Partir para o enfrentamento também é uma alternativa. Segundo a psicóloga, se as opiniões de amigos, familiares e colegas estão passando dos limites, é importante mandar o recado de que isso não está certo, de forma a tentar inibir esse comportamento.
— Não colocar limites também é ser conivente, mesmo que inconscientemente, com o que está sendo feito. Posso começar estabelecendo limites de forma sutil, “Ah, não fala assim, não curti esse comentário”, ou então mudar o rumo da conversa “Acho melhor a gente não falar disso, vamos falar de outra coisa”. Outra opção é colocar os limites de forma clara e direta, “Já te disse algumas vezes que não curto esse tipo de comentário, esperando que você percebesse, mas agora vou ser mais clara. Eu não gosto que você fale do meu corpo, não gosto que fale da minha idade, etc”.

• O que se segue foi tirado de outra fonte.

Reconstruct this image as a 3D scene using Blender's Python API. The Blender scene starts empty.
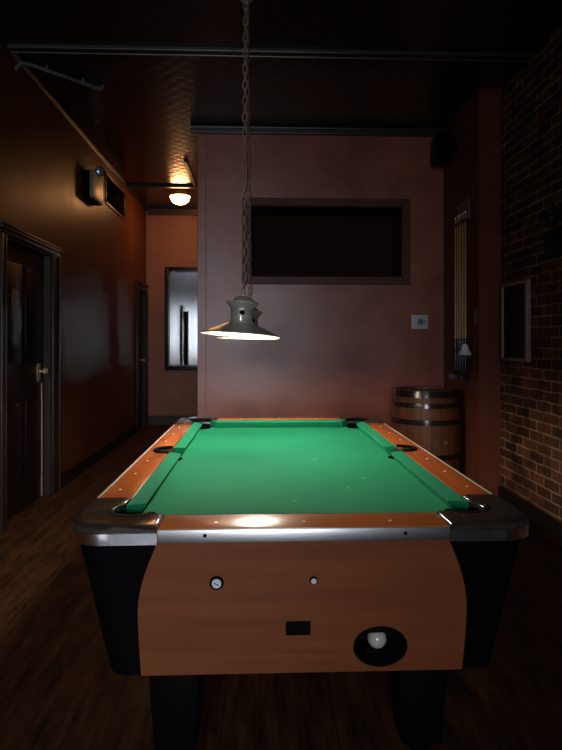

Para Vera Iaconelli, uma das soluções é compreender que, quando uma pessoa fala sobre a aparência da mulher, na verdade o que está tentando fazer é convencê-la de que ocupa um lugar de superioridade – e que, do alto desse pedestal, tem o direito de arbitrar sobre a mulher e reduzi-la à sua aparência. Munida desse conhecimento, fica mais fácil colocar as coisas em perspectiva:
— É mais da ordem do compreender o que está em jogo para sair dele do que simplesmente fingir que não ouviu. É muito desagradável ser criticada, ser vista como um pedaço de carne. Mas quando começamos a reconhecer que é um exercício de poder, não uma questão de achar ou não bonita ou feia, e quando tiramos do outro o poder de dizer quem eu sou, a coisa fica mais fácil. Não resolve 100%, porque é sempre uma violência, mas ajuda a relativizar.